- **INFORMATION SUPPLIED**:
-- -- --

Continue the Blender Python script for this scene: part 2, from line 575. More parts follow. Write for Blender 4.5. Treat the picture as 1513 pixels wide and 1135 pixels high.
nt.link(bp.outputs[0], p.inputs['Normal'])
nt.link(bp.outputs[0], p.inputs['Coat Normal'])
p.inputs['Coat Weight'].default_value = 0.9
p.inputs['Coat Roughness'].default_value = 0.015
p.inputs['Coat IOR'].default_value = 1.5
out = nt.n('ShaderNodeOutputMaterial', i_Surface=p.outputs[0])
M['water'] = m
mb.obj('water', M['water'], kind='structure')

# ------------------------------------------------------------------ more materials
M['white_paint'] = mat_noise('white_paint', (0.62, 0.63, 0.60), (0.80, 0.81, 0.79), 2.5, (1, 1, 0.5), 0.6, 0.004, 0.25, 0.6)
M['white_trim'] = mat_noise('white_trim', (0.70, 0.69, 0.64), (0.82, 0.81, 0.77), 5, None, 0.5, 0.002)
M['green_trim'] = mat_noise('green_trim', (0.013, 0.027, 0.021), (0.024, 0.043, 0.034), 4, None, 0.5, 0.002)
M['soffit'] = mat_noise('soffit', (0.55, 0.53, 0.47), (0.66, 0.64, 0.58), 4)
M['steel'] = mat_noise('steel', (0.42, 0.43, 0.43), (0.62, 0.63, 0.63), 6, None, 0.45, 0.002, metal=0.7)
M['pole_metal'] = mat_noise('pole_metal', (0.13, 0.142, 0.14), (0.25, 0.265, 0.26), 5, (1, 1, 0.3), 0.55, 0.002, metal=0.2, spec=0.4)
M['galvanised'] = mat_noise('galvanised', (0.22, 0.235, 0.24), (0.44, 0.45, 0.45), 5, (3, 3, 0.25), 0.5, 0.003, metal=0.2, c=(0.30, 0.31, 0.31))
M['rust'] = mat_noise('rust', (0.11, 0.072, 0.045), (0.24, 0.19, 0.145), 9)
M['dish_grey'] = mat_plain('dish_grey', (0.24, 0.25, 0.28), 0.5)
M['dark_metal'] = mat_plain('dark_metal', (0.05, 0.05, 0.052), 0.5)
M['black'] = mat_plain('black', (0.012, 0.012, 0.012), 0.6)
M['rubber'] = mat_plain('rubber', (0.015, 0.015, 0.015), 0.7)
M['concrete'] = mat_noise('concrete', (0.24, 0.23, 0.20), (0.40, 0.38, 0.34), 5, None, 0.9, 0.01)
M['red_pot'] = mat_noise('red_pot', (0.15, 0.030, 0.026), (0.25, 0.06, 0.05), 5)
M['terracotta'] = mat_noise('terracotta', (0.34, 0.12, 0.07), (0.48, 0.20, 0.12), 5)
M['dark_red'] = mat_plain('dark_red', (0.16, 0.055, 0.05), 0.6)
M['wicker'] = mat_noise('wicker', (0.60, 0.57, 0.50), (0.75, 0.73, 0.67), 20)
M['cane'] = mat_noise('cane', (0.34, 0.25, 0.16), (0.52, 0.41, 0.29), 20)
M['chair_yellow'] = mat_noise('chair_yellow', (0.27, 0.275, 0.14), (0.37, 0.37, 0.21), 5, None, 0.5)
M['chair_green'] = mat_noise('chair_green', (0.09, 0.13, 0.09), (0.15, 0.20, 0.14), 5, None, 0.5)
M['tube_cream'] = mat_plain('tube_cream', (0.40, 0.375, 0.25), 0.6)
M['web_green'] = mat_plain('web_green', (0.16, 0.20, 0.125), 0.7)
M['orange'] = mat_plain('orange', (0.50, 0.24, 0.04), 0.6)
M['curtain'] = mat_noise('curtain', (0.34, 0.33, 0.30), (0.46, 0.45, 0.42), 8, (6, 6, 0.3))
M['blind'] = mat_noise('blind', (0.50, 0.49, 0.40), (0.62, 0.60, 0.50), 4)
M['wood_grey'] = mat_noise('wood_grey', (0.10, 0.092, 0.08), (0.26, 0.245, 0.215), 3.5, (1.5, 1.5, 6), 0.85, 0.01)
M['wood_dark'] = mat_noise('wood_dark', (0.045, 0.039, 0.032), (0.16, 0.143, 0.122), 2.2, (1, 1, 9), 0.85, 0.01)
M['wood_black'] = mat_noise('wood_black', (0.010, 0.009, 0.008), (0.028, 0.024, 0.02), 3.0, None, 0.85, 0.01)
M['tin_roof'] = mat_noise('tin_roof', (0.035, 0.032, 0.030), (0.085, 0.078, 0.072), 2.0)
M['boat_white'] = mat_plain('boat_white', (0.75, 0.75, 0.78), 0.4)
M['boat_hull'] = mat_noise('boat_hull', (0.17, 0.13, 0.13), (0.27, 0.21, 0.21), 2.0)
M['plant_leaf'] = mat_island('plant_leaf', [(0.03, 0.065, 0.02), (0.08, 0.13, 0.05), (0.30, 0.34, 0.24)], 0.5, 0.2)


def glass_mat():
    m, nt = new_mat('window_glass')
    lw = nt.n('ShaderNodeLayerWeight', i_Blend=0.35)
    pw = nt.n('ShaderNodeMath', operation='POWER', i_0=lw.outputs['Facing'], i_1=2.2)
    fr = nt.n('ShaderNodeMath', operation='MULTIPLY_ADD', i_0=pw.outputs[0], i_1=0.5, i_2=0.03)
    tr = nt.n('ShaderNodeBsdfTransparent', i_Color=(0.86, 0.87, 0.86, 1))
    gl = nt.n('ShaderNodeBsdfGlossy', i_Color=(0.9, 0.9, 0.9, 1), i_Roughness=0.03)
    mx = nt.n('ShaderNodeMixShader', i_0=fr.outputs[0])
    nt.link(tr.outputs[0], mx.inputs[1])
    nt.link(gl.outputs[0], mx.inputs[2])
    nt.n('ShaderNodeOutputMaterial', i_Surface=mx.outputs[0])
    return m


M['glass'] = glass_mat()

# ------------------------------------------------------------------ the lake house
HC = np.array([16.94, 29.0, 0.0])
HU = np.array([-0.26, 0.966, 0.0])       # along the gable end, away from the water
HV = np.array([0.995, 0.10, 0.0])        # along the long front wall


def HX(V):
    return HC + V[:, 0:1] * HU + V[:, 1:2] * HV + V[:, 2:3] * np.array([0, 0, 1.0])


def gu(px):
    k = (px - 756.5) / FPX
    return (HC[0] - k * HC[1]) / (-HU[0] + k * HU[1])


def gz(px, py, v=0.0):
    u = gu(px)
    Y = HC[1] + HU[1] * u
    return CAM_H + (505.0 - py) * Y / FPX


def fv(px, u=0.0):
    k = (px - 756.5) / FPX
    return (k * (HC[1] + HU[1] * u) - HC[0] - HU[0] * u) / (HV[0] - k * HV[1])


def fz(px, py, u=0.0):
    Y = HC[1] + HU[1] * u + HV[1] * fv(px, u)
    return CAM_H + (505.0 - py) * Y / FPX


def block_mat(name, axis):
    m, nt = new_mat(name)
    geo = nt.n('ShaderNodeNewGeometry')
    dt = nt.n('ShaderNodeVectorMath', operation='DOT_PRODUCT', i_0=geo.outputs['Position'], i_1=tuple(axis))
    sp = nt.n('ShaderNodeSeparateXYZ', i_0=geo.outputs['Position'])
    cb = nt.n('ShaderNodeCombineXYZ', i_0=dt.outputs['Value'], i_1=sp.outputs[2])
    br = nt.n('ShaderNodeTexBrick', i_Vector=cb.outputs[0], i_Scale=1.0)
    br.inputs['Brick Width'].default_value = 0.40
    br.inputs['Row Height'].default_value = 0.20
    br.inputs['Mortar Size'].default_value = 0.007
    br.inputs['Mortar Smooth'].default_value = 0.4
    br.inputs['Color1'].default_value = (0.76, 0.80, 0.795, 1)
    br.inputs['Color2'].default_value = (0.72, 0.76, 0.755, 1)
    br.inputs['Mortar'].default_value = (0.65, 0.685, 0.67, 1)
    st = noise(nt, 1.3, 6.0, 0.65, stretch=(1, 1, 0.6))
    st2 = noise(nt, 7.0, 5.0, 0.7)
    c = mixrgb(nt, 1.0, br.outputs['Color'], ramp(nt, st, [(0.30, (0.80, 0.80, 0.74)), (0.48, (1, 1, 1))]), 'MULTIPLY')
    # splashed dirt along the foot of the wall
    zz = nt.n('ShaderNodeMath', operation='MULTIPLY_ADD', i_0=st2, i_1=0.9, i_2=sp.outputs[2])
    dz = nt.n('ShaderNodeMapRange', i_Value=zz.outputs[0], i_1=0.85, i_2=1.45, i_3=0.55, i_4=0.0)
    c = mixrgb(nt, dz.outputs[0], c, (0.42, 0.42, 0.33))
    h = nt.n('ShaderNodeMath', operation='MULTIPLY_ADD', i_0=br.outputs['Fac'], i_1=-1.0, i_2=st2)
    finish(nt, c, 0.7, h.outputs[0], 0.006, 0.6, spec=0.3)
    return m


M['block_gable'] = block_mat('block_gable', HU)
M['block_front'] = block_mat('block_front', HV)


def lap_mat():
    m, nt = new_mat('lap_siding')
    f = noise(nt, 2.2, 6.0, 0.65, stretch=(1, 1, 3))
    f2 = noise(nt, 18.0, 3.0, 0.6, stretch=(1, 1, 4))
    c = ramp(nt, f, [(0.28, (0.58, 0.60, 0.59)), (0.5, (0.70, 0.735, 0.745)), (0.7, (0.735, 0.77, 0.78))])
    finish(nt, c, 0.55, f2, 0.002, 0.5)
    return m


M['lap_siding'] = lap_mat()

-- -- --

Identify the lines of the data that contain the word "from". Copy each of them.

Continue the Blender Python script for this scene: part 2, from line 575. More parts follow. Write for Blender 4.5. Treat the picture as 1513 pixels wide and 1135 pixels high.
HU = np.array([-0.26, 0.966, 0.0])       # along the gable end, away from the water